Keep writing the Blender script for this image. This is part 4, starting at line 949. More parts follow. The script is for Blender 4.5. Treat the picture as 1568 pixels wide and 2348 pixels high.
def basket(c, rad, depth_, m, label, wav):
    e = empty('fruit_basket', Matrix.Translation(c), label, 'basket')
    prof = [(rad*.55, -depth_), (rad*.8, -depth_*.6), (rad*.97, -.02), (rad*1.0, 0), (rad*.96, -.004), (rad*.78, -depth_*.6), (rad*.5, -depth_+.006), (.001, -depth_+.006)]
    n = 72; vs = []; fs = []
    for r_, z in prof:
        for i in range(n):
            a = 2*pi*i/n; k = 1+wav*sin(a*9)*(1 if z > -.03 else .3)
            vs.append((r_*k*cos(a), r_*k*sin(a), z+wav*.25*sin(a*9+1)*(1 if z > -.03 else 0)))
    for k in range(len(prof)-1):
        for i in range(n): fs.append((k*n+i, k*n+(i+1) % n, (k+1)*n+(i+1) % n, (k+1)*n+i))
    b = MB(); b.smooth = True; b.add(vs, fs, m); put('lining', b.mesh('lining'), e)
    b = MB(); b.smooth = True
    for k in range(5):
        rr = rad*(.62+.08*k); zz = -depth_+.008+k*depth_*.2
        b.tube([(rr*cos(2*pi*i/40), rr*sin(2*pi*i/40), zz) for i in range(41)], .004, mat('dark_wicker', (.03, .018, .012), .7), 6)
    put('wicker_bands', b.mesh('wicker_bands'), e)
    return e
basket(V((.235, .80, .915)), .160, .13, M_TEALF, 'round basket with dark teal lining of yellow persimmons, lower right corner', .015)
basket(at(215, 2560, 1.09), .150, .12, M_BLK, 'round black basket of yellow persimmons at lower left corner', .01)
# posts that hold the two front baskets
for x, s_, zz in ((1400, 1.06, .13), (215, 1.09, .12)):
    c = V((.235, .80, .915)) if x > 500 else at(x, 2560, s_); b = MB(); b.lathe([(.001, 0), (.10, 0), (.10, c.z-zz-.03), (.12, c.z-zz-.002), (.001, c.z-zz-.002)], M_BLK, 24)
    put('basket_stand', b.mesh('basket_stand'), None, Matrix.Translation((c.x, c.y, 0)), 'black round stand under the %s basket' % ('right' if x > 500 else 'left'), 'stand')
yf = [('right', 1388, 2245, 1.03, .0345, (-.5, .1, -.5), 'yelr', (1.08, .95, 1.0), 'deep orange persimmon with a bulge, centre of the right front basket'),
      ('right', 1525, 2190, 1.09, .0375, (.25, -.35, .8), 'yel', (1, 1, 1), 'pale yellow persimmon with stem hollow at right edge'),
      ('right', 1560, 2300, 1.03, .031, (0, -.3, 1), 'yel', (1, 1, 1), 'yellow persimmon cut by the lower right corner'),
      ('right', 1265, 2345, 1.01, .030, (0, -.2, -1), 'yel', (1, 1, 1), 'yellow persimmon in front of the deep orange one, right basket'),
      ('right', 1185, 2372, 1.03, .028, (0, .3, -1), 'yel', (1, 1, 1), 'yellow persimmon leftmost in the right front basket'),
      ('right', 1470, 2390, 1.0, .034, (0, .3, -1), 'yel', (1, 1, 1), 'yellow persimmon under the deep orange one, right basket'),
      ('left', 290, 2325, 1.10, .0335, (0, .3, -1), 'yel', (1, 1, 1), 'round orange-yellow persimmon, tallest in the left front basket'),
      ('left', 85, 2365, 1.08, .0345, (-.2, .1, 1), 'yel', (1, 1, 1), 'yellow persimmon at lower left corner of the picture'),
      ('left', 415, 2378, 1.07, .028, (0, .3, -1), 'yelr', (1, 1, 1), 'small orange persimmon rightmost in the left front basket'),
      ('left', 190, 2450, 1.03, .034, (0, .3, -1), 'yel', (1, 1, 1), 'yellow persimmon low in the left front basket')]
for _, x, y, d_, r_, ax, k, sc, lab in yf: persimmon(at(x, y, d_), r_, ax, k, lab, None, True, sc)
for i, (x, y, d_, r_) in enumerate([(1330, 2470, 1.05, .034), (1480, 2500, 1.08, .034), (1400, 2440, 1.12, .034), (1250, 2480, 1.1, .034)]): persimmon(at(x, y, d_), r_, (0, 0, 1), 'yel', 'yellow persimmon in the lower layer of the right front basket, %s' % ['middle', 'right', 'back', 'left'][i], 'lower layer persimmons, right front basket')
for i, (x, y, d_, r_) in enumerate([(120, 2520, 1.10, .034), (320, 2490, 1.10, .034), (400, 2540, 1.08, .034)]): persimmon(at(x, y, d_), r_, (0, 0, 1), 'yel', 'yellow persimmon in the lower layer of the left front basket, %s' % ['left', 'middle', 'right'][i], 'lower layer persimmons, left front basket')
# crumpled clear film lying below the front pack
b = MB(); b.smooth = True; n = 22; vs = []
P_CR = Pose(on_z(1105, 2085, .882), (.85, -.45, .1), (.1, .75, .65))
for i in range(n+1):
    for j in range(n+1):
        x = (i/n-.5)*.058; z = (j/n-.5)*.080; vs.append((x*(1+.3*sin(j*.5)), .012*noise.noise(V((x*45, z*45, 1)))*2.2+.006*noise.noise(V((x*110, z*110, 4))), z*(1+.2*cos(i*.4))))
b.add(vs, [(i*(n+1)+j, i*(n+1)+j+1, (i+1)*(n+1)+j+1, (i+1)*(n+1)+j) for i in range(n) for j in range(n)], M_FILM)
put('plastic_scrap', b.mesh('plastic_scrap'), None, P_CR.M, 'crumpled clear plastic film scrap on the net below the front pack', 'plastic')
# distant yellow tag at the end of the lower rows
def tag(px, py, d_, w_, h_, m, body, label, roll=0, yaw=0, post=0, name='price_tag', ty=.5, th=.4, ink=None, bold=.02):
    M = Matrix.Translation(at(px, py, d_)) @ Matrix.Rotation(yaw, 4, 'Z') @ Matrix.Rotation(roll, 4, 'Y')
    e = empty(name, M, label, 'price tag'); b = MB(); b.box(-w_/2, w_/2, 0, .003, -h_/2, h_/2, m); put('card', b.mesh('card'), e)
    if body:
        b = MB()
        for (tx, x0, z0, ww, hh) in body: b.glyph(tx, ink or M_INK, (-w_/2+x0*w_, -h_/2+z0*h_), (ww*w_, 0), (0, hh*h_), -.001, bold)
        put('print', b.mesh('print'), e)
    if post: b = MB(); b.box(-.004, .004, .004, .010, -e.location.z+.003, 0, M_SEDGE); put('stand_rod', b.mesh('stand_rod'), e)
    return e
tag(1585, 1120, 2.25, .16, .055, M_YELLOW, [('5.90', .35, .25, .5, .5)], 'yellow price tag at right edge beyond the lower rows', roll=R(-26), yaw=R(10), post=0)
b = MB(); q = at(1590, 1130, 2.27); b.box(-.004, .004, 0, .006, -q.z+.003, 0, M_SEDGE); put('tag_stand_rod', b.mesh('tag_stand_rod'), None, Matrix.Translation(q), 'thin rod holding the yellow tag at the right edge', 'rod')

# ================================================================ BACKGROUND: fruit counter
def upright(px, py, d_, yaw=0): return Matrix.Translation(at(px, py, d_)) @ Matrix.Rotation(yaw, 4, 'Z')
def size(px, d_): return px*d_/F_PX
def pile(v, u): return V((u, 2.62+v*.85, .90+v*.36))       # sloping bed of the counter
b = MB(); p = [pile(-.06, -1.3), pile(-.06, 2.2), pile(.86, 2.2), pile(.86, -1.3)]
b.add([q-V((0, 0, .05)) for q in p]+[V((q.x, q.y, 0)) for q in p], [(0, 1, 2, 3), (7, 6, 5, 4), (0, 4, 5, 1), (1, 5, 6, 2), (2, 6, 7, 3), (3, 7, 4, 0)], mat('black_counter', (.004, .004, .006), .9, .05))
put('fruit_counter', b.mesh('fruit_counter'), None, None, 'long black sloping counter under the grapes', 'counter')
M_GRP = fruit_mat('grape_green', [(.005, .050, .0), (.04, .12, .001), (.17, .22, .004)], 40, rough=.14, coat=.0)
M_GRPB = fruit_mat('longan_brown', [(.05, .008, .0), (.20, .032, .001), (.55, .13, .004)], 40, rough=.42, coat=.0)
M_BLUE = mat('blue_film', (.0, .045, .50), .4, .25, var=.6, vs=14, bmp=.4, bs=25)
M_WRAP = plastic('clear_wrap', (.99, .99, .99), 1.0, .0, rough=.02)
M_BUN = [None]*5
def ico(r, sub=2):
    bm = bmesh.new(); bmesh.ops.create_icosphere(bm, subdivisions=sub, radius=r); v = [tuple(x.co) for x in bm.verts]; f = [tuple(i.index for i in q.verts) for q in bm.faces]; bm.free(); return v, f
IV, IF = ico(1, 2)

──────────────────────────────

> **Brief**:
Which lines hold the word "picture"? Show each one.

> **Response for this exercise**:
Keep writing the Blender script for this image. This is part 4, starting at line 949. More parts follow. The script is for Blender 4.5. Treat the picture as 1568 pixels wide and 2348 pixels high.
      ('left', 85, 2365, 1.08, .0345, (-.2, .1, 1), 'yel', (1, 1, 1), 'yellow persimmon at lower left corner of the picture'),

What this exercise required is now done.